Industry Disruption: How Connectivity Is Redefining Personal Mobility
Soon, there will be more people we meet in our day-to-day lives who cannot remember what life was like before ever-present Internet access. Consider how far telecommunications has come in just a few decades: from the rotary phone in 1985 to those pocket-computers we call smartphones in 2015.
“Think about the automobile industry and where we stand today, and you think there are these foundational changes that are occurring in the automobile industry that are very much kind of parallel to what the telecom industry looked like back in the 1980s,” said Harry Lightsey, executive director of the Global Connected Customer Experience for General Motors, who spoke as part of Volpe’s Reimagining Transportation series.

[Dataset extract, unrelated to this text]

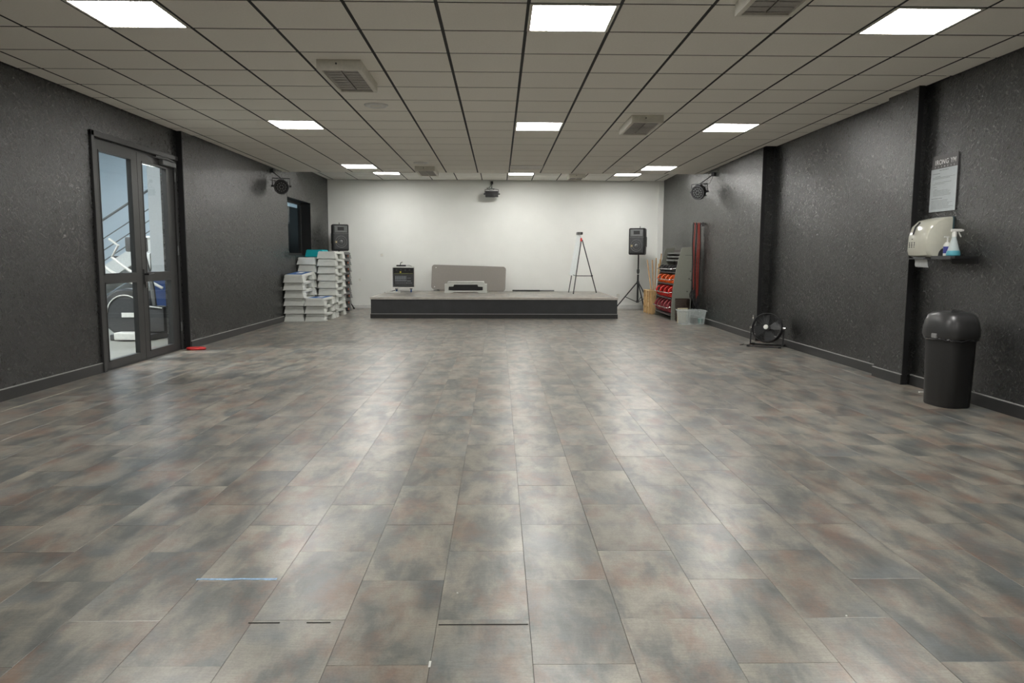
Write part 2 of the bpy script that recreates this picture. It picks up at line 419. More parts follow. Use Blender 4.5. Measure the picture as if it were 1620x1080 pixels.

Technological advances are not just poised to change how we move—they are poised to change how we think about how we move, with connected vehicles already making our traveling lives safer than ever before.
“The automobile industry is making a huge pivot,” Lightsey said. “In partnership with [the National Highway Traffic Safety Administration] and DOT, we’ve gone from an era of knowing crashes were going to happen and engineering and designing vehicles to withstand the crashes. But we have a huge pivot in our industry now where we know the best crash is the one that doesn’t happen. So we’re going from crash survival to crash avoidance.”
Foundational Changes Guiding Vehicle Connectivity
Lightsey identified four foundational changes happening in the auto industry that are connecting vehicles to each other, to infrastructure, and to us—the drivers and passengers. Beyond connectivity, these changes form the backbone of how the auto industry and consumers are rethinking what a personal vehicle looks like, and how it drives.
The first change in the auto industry is around awareness. With hundreds of sensors, vehicles being built today are more aware of what is going on inside and outside of the vehicle environment. Awareness makes vehicles safer, inching our cars along a continuum toward successful crash avoidance.
The second change is around intelligence. Vehicles today are incredibly intelligent computing platforms, with dozens of electronic computers that help while driving—and, with Internet access and interactive displays, computing-cars are changing how we interact with our vehicles.
The third change is in connectivity itself, with wireless communication accelerating at a great pace across the auto industry. More than 80 percent of cars by 2019 will be wirelessly connected in some way, Lightsey said. An example of this connectivity is the many vehicles that today allow drivers to upload mapping coordinates from smartphone to car.
The final change is around mobility, with engines becoming ever-more diverse, including electric and hybrid-electric cars complementing the current fleet of internal combustion vehicles.
Where Will the Next Foundational Changes Come From?
With well-established foundational changes, the question becomes: what specific disruptive technologies will drive tomorrow’s foundational changes?
Lightsey predicts that the auto industry will be in a fundamentally different place in 10 years. Just as the telecom industry was upended by forces outside that industry, he suggested that the next foundational changes may not come from one of the major auto makers.
“[In telecom] there was this guy from a whole different industry that said, ‘We can create an $800 phone that people will stand in line to get,’” Lightsey said. “And it happened. I think that’s the great thing about disruptive technology and technology transformation: it happens in ways that nobody expects.”